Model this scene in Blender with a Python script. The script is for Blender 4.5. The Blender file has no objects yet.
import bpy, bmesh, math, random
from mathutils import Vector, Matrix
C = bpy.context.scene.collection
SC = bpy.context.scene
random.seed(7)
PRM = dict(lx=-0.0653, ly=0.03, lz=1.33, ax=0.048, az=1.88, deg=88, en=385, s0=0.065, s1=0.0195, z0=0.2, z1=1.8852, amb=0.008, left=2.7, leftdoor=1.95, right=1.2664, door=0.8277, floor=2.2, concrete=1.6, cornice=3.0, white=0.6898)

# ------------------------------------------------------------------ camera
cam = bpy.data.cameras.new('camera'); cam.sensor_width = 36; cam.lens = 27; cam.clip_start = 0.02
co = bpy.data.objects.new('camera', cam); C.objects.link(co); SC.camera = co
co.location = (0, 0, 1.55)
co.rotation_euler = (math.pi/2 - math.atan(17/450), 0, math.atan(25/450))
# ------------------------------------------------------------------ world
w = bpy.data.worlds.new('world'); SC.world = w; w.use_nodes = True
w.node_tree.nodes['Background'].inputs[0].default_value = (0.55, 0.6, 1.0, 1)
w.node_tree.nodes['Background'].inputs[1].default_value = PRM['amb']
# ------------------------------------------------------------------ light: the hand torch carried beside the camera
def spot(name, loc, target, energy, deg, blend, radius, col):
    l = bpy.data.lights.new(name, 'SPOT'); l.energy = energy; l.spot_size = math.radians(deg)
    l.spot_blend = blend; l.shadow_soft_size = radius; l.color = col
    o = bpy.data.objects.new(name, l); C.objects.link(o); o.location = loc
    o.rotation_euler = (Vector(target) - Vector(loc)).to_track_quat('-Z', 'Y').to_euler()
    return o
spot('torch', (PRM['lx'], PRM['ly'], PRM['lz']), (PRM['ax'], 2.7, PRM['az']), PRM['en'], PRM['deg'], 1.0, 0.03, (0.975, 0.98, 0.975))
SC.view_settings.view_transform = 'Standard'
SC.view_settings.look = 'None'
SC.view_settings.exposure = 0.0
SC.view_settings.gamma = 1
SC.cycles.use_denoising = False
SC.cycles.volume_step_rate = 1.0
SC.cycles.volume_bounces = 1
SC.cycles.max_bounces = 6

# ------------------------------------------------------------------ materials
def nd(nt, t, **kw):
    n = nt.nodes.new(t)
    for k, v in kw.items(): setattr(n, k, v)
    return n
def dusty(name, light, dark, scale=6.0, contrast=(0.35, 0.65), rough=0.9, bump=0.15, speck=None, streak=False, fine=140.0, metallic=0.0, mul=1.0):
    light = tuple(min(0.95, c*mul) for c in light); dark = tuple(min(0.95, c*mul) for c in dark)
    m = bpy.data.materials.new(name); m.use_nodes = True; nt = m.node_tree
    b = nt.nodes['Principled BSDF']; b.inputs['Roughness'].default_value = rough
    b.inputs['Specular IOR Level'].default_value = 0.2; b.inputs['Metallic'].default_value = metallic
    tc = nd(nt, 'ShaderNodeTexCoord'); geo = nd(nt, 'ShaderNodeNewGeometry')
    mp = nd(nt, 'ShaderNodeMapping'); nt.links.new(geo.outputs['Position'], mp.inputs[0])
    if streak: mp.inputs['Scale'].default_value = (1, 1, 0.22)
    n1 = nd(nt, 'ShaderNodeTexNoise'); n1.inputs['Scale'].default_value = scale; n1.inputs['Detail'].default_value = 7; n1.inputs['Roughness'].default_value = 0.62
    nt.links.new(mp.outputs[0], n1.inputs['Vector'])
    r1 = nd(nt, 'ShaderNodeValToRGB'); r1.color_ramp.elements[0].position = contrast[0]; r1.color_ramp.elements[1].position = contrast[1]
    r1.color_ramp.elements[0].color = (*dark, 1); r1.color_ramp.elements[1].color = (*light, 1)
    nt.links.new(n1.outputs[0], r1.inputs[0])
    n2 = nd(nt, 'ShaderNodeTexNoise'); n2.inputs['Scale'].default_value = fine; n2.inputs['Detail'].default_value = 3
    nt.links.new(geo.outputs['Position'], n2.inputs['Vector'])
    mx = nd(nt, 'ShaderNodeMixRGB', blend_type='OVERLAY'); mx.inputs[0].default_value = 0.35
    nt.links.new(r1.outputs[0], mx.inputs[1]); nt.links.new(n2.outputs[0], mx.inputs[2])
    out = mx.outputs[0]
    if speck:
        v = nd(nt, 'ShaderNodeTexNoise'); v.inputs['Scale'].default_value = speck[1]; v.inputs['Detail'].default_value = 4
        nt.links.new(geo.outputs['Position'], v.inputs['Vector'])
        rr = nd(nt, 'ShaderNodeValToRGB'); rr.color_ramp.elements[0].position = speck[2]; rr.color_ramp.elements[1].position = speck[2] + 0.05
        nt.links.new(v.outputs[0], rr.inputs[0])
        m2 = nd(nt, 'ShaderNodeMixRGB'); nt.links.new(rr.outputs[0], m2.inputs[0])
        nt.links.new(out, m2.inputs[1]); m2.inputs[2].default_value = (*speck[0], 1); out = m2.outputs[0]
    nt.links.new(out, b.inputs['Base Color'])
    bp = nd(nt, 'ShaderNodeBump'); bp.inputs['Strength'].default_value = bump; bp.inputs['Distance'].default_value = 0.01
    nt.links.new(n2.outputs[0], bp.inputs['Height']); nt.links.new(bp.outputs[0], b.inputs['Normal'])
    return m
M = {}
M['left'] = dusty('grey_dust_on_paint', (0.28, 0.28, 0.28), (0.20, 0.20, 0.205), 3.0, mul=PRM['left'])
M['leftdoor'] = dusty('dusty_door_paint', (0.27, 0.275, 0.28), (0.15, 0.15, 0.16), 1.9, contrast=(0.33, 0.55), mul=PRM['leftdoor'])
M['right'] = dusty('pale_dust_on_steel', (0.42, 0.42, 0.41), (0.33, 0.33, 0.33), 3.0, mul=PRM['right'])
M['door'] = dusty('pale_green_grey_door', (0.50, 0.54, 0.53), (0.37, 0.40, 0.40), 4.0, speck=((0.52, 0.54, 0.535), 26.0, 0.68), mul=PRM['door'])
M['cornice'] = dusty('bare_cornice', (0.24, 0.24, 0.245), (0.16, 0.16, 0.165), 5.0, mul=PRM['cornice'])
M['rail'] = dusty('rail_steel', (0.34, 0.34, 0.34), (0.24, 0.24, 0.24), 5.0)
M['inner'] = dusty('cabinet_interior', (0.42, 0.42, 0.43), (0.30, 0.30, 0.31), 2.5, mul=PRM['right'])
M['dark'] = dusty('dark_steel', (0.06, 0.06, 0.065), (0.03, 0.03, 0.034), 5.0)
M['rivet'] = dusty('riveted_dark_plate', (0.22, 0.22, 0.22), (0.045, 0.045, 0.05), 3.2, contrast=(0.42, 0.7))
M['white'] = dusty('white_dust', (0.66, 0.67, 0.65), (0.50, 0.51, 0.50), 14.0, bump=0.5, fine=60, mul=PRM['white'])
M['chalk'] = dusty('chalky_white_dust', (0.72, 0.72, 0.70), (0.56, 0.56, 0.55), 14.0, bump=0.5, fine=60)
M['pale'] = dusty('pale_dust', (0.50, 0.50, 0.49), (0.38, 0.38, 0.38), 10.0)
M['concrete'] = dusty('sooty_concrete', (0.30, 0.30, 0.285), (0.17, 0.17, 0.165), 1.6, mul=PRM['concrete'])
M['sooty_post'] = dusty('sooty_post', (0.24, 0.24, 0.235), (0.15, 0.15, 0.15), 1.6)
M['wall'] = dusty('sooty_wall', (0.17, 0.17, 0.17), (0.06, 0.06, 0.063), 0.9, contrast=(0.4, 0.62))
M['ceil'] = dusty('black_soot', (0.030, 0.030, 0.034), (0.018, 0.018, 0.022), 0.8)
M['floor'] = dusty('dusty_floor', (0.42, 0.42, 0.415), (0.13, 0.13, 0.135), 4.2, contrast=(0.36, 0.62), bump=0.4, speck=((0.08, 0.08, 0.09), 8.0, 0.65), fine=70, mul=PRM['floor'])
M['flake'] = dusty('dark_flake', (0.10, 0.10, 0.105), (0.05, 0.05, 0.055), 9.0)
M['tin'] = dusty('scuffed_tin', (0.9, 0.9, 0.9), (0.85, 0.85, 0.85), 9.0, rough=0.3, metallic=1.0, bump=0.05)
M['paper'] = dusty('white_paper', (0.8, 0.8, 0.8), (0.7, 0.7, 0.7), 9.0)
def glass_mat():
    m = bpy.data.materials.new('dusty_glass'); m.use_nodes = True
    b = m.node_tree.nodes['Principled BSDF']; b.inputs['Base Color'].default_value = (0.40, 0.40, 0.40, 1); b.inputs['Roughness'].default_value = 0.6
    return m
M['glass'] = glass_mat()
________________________
WRITTEN TASK ▸
Pull every line containing "right" from the data.

SOLUTION TO THIS PROBLEM ▸
PRM = dict(lx=-0.0653, ly=0.03, lz=1.33, ax=0.048, az=1.88, deg=88, en=385, s0=0.065, s1=0.0195, z0=0.2, z1=1.8852, amb=0.008, left=2.7, leftdoor=1.95, right=1.2664, door=0.8277, floor=2.2, concrete=1.6, cornice=3.0, white=0.6898)
M['right'] = dusty('pale_dust_on_steel', (0.42, 0.42, 0.41), (0.33, 0.33, 0.33), 3.0, mul=PRM['right'])
M['inner'] = dusty('cabinet_interior', (0.42, 0.42, 0.43), (0.30, 0.30, 0.31), 2.5, mul=PRM['right'])